残債に売却金額が足りていない場合、何かしらの対策を打って返済の目処を立てないと、借り入れ先からの許可を得にくくなります。ここでは、以下3つの対処法を解説します。

・貯金を使って残債を返済する
・ほかの金融機関から融資を受ける
・知人や家族から不足分を借りる

貯金を使って残債を返済する

売却額だけで賄えない分を貯金から補填すれば、問題なく任意売却が可能です。たとえば、売却額を差し引いた残債300万円分を貯金から出せれば、金融機関からの許可が降りるでしょう。基本的に貸した側は、お金が全額確実に返ってくればよいので、集金方法は問いません。

他の金融機関から融資を受ける

売却額と貯金だけで残債を完済できない場合は、ほかの銀行から融資を受けるという方法があります。ただし、借り入れができたとしても、利子によって売却後の生活を圧迫する原因になるため、返済期間や金利は注意すべきポイントです。

また、住宅ローンを完済していない状態で売却しようとする行為は、リスクのある債務者だと敬遠されてしまう可能性があります。

知人や家族から不足分を借りる

知人や家族、親戚などに事情を説明して、残債に満たないお金を借りる方法もあります。気をつけたいのが、1月1日から12月31日の1年間でもらった合計金額が110万円を超えると、贈与税が発生する点です。

どうしても一括で高額のお金を借りる場合は、借用書を適切な金利で作成しておくと贈与扱いにならず、贈与税が発生しなくなります。ただし、あまりにも低金利の借用書を作るなど、適当な対応をしていると、税務署から認めてもらえないので注意しましょう。

残債がある訳あり物件をスムーズに売却する方法

通常の物件であれば、売却完了までスムーズに進むかもしれませんが、残債があり、なおかつ訳あり物件ともなると、多くの制約を受けます。できるだけスムーズに訳あり物件を売却するために、以下2つの方法を覚えておきましょう。

・訳あり物件専門の買取業者を活用する
・任意売却の実績がある不動産会社を活用する

訳あり物件専門の買取業者を活用する

訳あり物件は、人の死や法的な問題が関係していることから、一般的な不動産会社では買い取ってもらえない場合が多いです。
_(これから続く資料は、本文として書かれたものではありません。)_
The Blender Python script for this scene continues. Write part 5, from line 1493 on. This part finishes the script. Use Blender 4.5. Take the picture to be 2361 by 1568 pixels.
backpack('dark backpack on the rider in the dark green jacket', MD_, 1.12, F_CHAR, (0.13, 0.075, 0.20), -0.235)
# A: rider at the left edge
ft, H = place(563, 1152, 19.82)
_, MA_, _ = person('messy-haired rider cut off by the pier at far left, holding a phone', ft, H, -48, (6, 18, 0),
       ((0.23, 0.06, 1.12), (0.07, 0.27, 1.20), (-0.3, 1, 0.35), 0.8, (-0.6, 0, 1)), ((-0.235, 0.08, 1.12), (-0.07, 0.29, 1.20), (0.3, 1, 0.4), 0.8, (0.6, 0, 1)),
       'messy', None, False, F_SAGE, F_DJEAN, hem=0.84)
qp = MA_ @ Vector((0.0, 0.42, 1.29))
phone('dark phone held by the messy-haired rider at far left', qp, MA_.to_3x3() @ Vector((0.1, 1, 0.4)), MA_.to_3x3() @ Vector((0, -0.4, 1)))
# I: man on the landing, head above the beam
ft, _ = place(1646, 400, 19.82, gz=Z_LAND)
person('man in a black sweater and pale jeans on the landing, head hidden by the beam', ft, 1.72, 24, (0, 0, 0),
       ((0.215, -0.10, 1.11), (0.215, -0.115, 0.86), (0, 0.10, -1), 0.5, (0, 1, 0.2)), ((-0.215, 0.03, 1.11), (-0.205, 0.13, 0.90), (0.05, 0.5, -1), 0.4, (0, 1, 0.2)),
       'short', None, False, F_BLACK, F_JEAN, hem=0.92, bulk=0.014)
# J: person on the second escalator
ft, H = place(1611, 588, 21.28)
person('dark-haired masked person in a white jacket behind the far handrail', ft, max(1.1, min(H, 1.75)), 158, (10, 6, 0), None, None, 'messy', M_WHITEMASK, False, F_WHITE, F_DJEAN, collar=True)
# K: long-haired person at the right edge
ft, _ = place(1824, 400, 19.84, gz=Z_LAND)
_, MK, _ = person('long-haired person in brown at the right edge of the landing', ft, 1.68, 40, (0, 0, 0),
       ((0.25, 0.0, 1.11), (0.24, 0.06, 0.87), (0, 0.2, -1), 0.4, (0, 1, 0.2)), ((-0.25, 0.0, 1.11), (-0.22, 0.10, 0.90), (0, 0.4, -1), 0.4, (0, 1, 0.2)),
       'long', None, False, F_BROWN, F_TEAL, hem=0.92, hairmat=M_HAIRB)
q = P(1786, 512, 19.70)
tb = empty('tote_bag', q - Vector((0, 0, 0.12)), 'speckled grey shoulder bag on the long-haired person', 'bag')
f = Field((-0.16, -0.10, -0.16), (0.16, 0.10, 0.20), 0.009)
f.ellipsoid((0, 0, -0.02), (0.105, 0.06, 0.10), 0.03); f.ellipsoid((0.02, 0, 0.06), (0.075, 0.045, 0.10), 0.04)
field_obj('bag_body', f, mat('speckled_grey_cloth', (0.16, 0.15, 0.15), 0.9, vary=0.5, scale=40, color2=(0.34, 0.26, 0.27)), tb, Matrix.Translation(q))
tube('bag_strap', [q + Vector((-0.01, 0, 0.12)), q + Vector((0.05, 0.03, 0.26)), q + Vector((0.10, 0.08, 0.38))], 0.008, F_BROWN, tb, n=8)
物件価値が低いだけでなく、ノウハウが足りずに扱いづらいことから、相場よりもはるかに安い値段で見積もられるケースもあります。

そこでおすすめなのが、訳あり物件専門の買取業者です。抵当権に関する交渉や物件の再生ノウハウに富んでいるため、残債がある訳あり物件でも、しっかり買い取ってもらえる可能性が高まります。

業者によってさまざまな査定額が付くので、少しでも高い値段で売却したい方は、複数の業者に見積もりを依頼しましょう。

任意売却の実績がある不動産会社を活用する

不動産会社によっては任意売却のノウハウが少なく、スムーズに買い取ってもらえない場合があります。

最初から任意売却の実績がある不動産会社を活用することで、売却までスムーズに行える可能性があるので、検討してみましょう。こちらも複数の業者に見積もり依頼を出すことで、売却価格の高い業者を選べます。

まとめ

訳あり物件は、残債がある状態でも売却可能です。ただし、抵当権の抹消が必要であることや、スムーズな売却は、残債よりも売却額の方が大きいアンダーローンの場合にかぎる、などの注意点があります。

また、売却額だけではローンを完済できないオーバーローンの状態では、任意売却が必要です。借り入れ先から売却の許可をもらえるよう、貯金やほかの金融機関からの借り入れ、知人や家族からの資金調達で、不足分を補いましょう。

一般の不動産業者では、訳あり物件に関するノウハウが少なく、スムーズに売却まで漕ぎ着けない可能性があります。訳あり物件専門の買取業者や、任意売却の実績がある不動産会社を活用するのがおすすめです。